GPiR is the most comprehensive and efficient geophysical technology for noninvasive mapping of the underground down to depths of about 6 to 10 feet. By producing a continuous 3D image of the subsurface, GPiR can identify the best locations for test pits or vacuum excavation "potholes" to positively identify utilities in place and can fill in gaps between holes.
GPiR can also be used to quickly develop base maps in areas where records of underground structure are missing or poor.
The digital images and maps created by GPiR can also be archived for future use in determining possible changes in infrastructure over time by repeated surveys at the same location.

In developing this CART system, the initial research project was carried at Schlumberger-Doll Research from 1998 to 2000. The Electric Power Research Institute (EPRI) sponsored the research, with co-funding from the Gas Technology Institute providing (GTI). In May, 2000, the project was spun off by Schlumberger and merged with Witten Technologies, Inc., to combine the imaging software developed at Schlumberger with WTI’s array radar, which is being commercialized as the CART Imaging System.
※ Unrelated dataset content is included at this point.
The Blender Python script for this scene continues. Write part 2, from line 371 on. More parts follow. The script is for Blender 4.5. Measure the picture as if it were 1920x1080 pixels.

The new system has been used at Con Edison, PSE&G, Seattle City Light, TxU, DLC, JEA, PEPCO, OPPD, and other non-utility locations. The market for GPiR will be utilities, construction companies, and government agencies charged with managing society’s subsurface infrastructure.
Application case: WTI is conducting CART surveys around the former World Trade Center (WTC) in New York City. The 3D radar images are used as one of the means to reconcile utility maps, to help reduce the number of testpits dug, to assist in finding clear lanes and ultimately to help rebuild the infrastructure faster.
As of February 13, 2002 WTI aurveyed 25 days (nights) for a total area of about 300,000 sq-ft. Before September 11, 2001 55,000 sq. ft were surveyed for ConEdison(Consolidated Edison Company of New York, A provider of electric service in NY city). Since then an additional 250,000 sq-ft was surveyed.

Commercial underground mapping services with The CART Imaging System are available from Witten Technologies and other licensed service providers. About a dozen units are available around the world. Cost depends on the area surveyed and surface conditions, but is typically between $0.15 to $.40 per sq ft. A good average cost is about $.25 per square foot.

GPiR has limited depth of penetration in some dense clay (conductive) soils. Increases in power levels, made possible by new FCC regulations on GPR and other ultra-wideband radar, will help to remove this limitation in coming years. Improvements in hardware and signal processing should allow reliable results down to depths of 6 to 10 ft in nearly all soil conditions. Combination of imaging radar with low-frequency electromagnetic induction (EMI) technology will eventually allow imaging down to depths of more than 30 ft.
Non-invasive technology such as GPiR can not yet differentiate different types of buried utilities or conduits, nor can it measure sizes precisely (eg, the difference between 2-inch and 8-inch conduits is clearly visible, but not between 2-inch and 2.25-inch conduits).
Use of GPiR technology at present requires that the radar unit be scanned over the site with the antennas within about 1 ft of ground level. This makes the technology impractical for extremely rough terrains or densely vegetated areas. Different ways of mounting the radar array on mobile platforms, including airborne platforms, and improvements in power and signal processing will eventually make remove these restrictions.